Where to find jobs for foreigners in Spain
For those outside the country, the most obvious channel is the EURES network, created to facilitate labor mobility among 31 countries.
The official page for candidates states that the system brings together almost 3 million jobs and about 5 thousand registered employers, with a free service for job seekers.
The platform’s help center highlights that vacancies are updated daily and that users can filter their search by country, region, occupation, and contract type.
Nevertheless, EURES itself makes an important caveat for citizens from outside the European Union.
The portal can be freely used to search for vacancies and create a profile, but finding an opportunity on the platform does not alter national requirements regarding work and residence permits.
In other words, the website helps locate companies and selection processes, but access to the Spanish market remains subject to current migratory rules.
On the Spanish side, SEPE maintains specific pages for working in Europe and refers to both the European EURES portal and Empléate, which appears as one of the country’s public job offer portals.
This official ecosystem is useful because it combines job vacancies, practical information about living and working in Spain, and institutional guidance, which is especially relevant for those who need to align their application, visa, and documentation.
Migration rules: what changes according to the profile
For citizens of the European Union, the process follows the logic of free movement.
The Spanish administration informs that for stays shorter than three months, there is no prior registration requirement; it is sufficient to carry a valid passport or identity document.
If the stay exceeds this period, the application for registration as a resident must be submitted within three months of entering Spain, with immediate issuance of the corresponding certificate.
This means that Europeans do not need prior work authorization like third-country nationals.
In practice, the focus shifts to documentary formalization after arrival, especially for residency, tax identification, and integration into the Spanish administrative system.
This scenario explains why, for this group, all major job portals can be used without the additional barrier of migratory sponsorship.
There is also a distinct path for those who already hold long-term EU residence issued by another Member State.
The information sheets of the Spanish migratory system maintain a specific procedure for the residence in Spain of long-term EU residents from another Union country.
For Brazilians and other non-EU nationals without this status, the central point remains the job offer.
In these cases, the Spanish company needs to initiate the corresponding process, and the hard-to-fill occupations catalog can reduce obstacles precisely because it already recognizes, in advance, the local scarcity of professionals in certain occupations and geographical areas.
Therefore, the combination of a concrete vacancy, the correct province, and an occupation listed in the catalog tends to be more efficient than a broad and disorganized application.
New regulation and foreseen changes for foreigners
The reform of the foreigners’ regulation approved by the Spanish government now provides for a job-seeking visa with a duration of up to 12 months.
The official material released by the Ministry of Inclusion highlights this expansion and presents the instrument as one of the novelties of the new migratory framework, aimed at facilitating integration through work, training, and family ties.

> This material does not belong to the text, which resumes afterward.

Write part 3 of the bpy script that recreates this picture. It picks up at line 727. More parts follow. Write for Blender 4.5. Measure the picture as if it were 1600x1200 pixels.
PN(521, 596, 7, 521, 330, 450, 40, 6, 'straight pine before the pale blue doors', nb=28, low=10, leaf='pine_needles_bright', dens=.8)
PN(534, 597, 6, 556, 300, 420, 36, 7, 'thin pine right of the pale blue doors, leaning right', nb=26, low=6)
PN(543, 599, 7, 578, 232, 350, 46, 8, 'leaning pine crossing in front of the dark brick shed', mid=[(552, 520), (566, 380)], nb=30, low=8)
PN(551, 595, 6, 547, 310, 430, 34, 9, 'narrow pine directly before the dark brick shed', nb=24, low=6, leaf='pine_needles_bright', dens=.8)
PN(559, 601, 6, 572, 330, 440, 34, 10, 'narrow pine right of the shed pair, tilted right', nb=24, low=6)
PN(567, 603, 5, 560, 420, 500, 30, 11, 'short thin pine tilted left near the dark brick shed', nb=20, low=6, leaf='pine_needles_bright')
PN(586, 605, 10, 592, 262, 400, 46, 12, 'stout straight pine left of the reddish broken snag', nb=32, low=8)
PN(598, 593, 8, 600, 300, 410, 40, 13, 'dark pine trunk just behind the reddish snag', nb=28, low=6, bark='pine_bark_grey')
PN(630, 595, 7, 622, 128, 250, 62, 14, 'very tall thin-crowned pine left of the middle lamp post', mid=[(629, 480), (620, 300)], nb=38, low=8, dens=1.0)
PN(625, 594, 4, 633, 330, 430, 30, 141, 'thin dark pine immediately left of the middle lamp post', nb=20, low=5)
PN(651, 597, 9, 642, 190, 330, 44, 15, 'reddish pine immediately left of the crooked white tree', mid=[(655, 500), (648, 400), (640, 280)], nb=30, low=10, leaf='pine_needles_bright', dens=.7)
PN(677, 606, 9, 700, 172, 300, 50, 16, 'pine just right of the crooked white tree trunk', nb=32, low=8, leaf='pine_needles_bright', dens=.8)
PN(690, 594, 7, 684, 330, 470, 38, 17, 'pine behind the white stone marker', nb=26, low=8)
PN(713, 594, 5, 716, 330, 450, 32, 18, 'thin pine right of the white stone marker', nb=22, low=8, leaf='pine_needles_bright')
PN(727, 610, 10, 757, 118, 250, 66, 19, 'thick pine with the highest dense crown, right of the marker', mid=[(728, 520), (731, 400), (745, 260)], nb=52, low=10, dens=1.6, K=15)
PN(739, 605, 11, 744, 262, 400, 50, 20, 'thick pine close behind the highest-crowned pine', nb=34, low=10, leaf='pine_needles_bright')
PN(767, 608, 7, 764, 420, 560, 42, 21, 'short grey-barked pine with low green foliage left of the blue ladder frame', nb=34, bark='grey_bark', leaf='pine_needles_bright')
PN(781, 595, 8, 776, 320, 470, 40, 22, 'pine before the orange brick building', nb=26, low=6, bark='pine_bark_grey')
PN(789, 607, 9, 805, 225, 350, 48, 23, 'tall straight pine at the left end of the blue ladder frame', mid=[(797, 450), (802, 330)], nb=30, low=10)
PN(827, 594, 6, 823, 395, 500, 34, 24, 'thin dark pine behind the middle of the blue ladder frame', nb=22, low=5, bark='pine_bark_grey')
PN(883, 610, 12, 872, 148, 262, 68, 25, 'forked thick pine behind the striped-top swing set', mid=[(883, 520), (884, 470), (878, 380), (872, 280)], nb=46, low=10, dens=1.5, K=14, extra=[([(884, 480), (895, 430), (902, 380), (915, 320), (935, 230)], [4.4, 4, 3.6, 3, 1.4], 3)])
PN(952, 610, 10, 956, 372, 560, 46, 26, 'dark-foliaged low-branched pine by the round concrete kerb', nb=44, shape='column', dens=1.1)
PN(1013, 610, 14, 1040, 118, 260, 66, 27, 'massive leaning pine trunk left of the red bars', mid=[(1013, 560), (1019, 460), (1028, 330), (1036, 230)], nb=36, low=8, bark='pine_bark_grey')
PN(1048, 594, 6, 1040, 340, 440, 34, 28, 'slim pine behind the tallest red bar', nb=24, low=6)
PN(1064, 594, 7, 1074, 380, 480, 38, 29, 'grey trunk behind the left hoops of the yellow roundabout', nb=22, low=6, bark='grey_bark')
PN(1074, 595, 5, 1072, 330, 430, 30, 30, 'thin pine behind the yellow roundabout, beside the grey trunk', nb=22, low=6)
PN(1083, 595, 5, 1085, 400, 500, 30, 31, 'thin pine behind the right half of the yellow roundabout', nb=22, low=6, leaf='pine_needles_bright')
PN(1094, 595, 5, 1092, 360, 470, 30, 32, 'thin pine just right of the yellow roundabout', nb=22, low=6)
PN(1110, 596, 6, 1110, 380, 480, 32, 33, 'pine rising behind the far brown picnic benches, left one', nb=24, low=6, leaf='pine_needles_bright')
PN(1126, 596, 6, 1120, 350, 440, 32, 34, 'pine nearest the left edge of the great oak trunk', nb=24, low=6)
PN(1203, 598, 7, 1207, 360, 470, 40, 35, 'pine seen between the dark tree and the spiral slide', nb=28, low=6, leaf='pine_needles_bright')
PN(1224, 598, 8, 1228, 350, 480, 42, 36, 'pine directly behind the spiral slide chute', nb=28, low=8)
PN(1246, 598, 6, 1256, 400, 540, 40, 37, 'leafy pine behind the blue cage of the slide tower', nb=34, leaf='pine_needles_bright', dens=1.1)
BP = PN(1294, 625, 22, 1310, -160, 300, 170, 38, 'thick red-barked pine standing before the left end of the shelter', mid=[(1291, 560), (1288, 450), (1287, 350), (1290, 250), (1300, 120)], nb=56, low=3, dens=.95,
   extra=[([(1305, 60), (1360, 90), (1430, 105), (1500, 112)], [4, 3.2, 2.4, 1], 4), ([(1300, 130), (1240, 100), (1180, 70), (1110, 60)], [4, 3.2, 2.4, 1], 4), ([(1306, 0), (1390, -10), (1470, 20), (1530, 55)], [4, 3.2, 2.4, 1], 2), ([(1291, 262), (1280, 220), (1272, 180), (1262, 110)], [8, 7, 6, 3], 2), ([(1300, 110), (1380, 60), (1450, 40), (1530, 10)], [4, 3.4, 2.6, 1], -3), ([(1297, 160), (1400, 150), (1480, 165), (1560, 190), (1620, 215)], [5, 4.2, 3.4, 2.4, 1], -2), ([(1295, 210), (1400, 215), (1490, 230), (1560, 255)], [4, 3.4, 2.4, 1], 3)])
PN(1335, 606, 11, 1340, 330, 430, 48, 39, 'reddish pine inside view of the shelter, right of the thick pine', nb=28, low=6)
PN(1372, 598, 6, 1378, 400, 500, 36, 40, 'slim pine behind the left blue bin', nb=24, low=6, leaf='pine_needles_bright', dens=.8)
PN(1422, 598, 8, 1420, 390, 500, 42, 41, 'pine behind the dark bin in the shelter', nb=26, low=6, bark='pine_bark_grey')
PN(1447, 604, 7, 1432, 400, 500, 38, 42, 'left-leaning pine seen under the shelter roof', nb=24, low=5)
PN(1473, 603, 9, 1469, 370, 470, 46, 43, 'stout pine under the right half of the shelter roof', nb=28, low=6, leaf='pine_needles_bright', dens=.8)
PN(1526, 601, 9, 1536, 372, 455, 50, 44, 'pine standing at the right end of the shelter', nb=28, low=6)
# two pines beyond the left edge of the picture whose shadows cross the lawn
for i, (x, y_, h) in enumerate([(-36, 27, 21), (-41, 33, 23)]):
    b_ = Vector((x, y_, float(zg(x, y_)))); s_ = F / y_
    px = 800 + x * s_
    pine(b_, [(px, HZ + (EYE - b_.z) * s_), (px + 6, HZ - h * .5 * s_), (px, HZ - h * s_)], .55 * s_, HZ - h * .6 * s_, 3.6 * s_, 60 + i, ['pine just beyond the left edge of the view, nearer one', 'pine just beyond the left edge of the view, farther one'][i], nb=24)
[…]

Even with this normative provision, the practical utility of this path still depends on the effective regulation of each modality.
Therefore, for those seeking employment from abroad, the most solid route remains the traditional one: locating real vacancies, prioritizing sectors with labor shortages, adapting the resume and professional profile to the Spanish market, and monitoring public channels where the company already has clarity on international hiring.
Another point that continues to attract the attention of Brazilians is nationality by residence.
The Spanish administration informs that the general period is ten years, but it drops to two years for nationals of Ibero-American countries, in addition to other groups provided for by law.
This does not interfere with the entry process for work, but it helps explain why Spain remains on the radar of those seeking a medium-term strategy for residence and definitive integration.
In the current scenario, the most realistic interpretation is straightforward: Spain officially recognizes that it needs foreign workers in parts of the market, publishes a quarterly list that reduces barriers in specific occupations, and offers, through SEPE and the EURES network, the most reliable channels to transform this need into formal hiring.
For those intending to compete for a vacancy, the most significant detail is not just the profession, but the combination of occupation, province, type of authorization, and migratory profile at the time of application.